Gillian Cooper, head of retail energy markets, Citizens Advice Customers, Energy retail, Policy & regulation, Regulation, Opinion, GB Energy Supply

"Some companies do not have the systems in place to meet the minimum standards set out in the supply licence"

There are more energy suppliers in the market than ever before, with over 70 now vying for business. But we’re concerned that it’s too easy for companies to start supplying energy before they’re ready to provide an adequate service.

It was disappointing but unsurprising when Future Energy stopped trading.

Our experience of working with newer suppliers has shown that some companies do not have the systems in place to meet the minimum standards set out in the supply licence. We also see evidence of cash flow problems that suggest some new entrants may not have sustainable business models.

This matters because it’s the customers who pay when suppliers fail. GB Energy’s failure alone cost consumers £14 million.

Over the past year Ofgem has tightened up its monitoring of new suppliers, but they haven’t made any changes to the licensing process itself. It’s time they addressed this.

Every year, Citizens Advice is contacted by tens of thousands of energy consumers. Newer suppliers are accounting for a growing share of these contacts, far and above their actual share of the market. Many consumers are telling us that they have experienced long telephone wait times, that companies have failed to respond to emails, or that they’ve been sent inaccurate bills – or in some cases no bills at all. Perhaps more worryingly, the lack of preparedness on the part of new suppliers means that households can be left without an energy supply for extended periods of time. We know that people can sometimes face significant mental and financial stress due to delays in getting their problems resolved.
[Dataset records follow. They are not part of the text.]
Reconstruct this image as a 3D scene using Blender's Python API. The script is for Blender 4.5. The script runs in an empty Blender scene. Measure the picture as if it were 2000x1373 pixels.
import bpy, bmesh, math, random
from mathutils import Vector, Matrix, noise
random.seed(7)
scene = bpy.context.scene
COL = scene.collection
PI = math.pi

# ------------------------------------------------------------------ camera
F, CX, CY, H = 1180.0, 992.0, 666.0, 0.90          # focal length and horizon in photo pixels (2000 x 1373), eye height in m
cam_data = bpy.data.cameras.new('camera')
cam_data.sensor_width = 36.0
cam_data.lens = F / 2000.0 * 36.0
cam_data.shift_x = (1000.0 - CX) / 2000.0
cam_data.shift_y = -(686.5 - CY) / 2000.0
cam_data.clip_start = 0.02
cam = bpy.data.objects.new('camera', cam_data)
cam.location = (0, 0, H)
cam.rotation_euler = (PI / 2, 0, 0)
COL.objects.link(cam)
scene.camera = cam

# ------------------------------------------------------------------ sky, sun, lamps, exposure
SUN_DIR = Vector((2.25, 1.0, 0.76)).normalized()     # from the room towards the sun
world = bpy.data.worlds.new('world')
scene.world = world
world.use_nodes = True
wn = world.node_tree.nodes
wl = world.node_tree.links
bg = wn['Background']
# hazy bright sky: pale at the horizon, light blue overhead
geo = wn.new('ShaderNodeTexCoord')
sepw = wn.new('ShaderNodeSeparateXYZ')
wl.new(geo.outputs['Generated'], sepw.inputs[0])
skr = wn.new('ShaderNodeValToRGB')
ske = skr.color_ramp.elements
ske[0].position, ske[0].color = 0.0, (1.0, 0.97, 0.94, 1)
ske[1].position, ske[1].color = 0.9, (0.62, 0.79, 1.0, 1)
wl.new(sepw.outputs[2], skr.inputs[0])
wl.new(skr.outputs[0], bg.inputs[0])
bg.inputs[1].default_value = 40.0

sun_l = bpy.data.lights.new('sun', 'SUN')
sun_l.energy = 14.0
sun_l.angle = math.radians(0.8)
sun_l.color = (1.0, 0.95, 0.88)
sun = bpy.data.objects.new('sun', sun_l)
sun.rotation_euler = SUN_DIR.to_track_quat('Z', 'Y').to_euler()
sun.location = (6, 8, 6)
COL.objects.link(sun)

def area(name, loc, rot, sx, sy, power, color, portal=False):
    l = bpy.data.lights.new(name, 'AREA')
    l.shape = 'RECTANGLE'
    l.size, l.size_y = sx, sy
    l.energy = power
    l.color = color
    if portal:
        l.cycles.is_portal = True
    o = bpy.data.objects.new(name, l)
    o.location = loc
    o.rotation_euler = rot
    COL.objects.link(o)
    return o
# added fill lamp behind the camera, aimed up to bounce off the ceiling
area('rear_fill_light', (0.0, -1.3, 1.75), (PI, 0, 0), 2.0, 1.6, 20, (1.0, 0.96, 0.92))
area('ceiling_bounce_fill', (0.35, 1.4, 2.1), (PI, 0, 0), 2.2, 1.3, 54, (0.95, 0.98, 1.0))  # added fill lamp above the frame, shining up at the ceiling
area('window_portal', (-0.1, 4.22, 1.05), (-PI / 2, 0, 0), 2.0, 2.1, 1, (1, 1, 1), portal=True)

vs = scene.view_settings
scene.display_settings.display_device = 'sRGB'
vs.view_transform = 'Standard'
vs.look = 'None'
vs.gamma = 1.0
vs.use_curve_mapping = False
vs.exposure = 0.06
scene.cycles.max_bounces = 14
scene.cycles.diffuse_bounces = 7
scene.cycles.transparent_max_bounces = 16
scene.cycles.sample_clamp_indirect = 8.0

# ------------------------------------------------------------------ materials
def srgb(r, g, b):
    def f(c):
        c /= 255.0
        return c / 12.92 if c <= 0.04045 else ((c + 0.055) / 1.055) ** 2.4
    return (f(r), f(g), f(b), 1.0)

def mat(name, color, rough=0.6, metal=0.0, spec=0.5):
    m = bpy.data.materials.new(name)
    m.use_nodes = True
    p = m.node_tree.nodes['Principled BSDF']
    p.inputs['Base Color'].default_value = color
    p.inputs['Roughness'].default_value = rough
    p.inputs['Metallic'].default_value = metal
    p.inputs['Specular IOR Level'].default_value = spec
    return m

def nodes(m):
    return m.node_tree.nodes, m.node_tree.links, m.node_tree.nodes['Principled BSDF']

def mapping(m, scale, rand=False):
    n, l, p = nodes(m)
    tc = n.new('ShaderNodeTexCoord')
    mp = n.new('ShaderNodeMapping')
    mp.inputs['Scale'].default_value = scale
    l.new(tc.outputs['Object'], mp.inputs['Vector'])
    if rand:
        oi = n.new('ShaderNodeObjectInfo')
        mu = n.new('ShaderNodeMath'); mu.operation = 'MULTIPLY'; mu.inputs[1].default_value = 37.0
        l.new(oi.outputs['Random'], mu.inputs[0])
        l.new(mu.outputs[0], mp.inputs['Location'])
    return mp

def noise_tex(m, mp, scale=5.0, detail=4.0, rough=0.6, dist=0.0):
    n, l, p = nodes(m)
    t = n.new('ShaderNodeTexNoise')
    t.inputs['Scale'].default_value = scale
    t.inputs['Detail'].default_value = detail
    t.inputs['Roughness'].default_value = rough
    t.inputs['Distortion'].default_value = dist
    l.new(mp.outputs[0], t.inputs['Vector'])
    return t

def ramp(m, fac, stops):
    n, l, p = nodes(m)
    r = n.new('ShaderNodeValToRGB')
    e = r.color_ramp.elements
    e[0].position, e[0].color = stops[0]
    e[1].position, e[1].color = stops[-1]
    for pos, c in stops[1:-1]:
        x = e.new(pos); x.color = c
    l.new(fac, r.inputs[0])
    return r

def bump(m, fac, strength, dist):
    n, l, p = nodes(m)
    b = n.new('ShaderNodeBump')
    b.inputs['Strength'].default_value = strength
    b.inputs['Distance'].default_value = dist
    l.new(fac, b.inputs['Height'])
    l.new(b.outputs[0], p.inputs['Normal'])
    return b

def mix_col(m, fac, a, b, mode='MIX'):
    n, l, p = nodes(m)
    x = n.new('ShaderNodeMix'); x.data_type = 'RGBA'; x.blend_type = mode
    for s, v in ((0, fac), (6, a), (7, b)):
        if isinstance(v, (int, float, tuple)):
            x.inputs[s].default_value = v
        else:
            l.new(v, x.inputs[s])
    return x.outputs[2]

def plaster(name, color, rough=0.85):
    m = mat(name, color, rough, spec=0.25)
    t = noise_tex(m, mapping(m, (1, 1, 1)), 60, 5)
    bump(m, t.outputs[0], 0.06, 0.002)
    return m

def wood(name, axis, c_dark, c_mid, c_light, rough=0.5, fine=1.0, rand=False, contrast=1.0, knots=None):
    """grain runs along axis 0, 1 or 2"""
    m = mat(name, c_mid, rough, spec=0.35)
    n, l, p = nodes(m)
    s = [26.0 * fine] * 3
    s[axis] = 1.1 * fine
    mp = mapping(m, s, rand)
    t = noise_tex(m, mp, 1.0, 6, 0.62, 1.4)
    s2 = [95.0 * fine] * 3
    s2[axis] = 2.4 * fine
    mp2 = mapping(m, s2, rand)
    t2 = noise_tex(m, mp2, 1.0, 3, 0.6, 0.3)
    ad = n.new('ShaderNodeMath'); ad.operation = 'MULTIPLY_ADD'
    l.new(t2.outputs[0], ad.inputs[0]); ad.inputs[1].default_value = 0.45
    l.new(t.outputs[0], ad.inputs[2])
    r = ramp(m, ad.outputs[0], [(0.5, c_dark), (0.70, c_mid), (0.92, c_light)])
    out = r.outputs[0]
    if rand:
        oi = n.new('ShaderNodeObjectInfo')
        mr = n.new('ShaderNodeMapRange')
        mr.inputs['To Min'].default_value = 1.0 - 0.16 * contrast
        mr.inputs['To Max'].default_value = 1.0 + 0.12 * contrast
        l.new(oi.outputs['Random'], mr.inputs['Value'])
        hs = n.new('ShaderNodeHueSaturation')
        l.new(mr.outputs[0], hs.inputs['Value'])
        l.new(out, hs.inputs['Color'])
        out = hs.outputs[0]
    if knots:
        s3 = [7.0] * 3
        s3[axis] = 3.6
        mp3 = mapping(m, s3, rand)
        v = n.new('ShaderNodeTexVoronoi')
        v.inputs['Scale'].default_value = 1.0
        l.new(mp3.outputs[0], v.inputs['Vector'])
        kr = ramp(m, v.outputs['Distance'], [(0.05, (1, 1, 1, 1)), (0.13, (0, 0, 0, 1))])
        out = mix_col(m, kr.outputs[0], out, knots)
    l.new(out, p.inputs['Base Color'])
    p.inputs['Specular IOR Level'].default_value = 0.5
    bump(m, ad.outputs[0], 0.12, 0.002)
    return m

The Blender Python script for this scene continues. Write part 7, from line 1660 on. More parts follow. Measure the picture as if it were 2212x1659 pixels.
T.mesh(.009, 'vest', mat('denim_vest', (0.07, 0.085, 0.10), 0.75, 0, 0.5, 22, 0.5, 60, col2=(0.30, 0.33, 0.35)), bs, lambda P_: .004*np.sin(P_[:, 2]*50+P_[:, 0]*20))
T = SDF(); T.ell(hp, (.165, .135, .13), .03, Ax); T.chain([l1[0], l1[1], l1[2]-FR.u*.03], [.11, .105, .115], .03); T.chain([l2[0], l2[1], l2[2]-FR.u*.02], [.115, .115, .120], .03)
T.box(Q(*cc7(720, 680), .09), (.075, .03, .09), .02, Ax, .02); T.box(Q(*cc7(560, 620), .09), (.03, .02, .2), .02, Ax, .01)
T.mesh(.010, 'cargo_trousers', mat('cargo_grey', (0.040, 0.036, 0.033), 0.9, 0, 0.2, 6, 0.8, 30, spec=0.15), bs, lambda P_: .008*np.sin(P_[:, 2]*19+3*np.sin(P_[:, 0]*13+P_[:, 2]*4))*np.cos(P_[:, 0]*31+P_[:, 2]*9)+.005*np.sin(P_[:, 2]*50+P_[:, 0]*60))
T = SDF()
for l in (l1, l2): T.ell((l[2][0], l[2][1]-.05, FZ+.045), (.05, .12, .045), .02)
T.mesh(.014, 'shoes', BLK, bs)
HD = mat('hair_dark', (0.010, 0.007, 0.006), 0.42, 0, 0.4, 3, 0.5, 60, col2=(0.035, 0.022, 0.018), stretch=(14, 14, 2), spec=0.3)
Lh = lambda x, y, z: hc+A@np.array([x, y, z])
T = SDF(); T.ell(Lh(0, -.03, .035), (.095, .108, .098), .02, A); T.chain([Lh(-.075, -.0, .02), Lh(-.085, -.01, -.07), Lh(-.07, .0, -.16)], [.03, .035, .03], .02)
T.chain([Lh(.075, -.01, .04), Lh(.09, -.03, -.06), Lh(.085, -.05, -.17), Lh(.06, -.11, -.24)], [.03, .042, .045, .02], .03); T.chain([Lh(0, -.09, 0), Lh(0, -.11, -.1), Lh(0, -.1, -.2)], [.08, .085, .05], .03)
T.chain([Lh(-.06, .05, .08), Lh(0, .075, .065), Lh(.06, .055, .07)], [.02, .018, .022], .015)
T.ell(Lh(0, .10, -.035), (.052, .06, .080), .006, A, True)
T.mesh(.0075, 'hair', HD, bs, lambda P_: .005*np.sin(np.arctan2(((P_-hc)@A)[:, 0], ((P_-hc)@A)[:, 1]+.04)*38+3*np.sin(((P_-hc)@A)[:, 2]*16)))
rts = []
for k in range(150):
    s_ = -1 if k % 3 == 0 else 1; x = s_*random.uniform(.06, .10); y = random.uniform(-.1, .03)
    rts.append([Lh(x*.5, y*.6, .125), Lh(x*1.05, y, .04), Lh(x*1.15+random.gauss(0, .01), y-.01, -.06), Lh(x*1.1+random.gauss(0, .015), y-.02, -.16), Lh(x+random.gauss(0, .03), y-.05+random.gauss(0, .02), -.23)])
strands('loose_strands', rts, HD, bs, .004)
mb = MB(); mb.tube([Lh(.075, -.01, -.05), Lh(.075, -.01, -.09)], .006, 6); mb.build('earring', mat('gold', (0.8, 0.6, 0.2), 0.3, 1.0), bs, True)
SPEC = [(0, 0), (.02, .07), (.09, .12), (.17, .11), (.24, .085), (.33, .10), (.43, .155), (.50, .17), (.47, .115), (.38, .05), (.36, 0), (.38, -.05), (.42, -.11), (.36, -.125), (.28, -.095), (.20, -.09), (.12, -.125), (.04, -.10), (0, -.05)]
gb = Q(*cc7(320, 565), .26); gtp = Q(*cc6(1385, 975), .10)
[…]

In the past year, we’ve referred several suppliers to Ofgem due to our concerns about their ability to safely and effectively serve their customers. It remains our view that it is far too easy to get a supply licence, and the routes open to Ofgem to remove a licence are much too limited. The time has come for this issue to move up the regulator’s list of priorities.

Ofgem should tighten up their licensing regime so they can prevent poorly prepared suppliers from entering the market, and remove failing companies from the market swiftly. Doing so will help to protect consumers, and will go a long way to addressing the types of problems we’re currently seeing.

Specifically, we think Ofgem should ensure that new suppliers have four key things in place before being able to start offering services to the public.

  • First, they need to have enough money behind them to allow for investment in staff and systems that will provide a good customer experience. Entering the energy market isn’t something that can or should be done on the cheap. They should also be able to pass “stress tests”  to demonstrate that they have the resources in place to survive any volatility in the wholesale market, or a failure to win enough customers.
  • Second, they should have realistic business plan which means they always have enough staff to properly handle growing numbers of customers and avoid leaving them hanging on the telephone for hours on end or sending multiple emails that don’t get answered.
  • Third, they need to have in place an experienced team of staff who understand how to provide good customer service and with the skills to respond appropriately to the challenges that any new company is bound to experience.
  • And finally, they need to show evidence that they understand energy is an essential service, not just another market. New entrants need to have a thorough understanding of all their regulatory obligations. This includes having thought about how they’re going to provide great service to customers with additional needs or vulnerabilities. This can’t be an add-on or something they learn along the way. It needs to be built into their business plan from the start.

All of these requirements should form part of a stronger assessment of new suppliers before granting a company access to the market. It is only by strengthening the licensing regime that we can ensure hundreds of thousands more consumers are not left to suffer at the hands of unprepared and unstable new companies.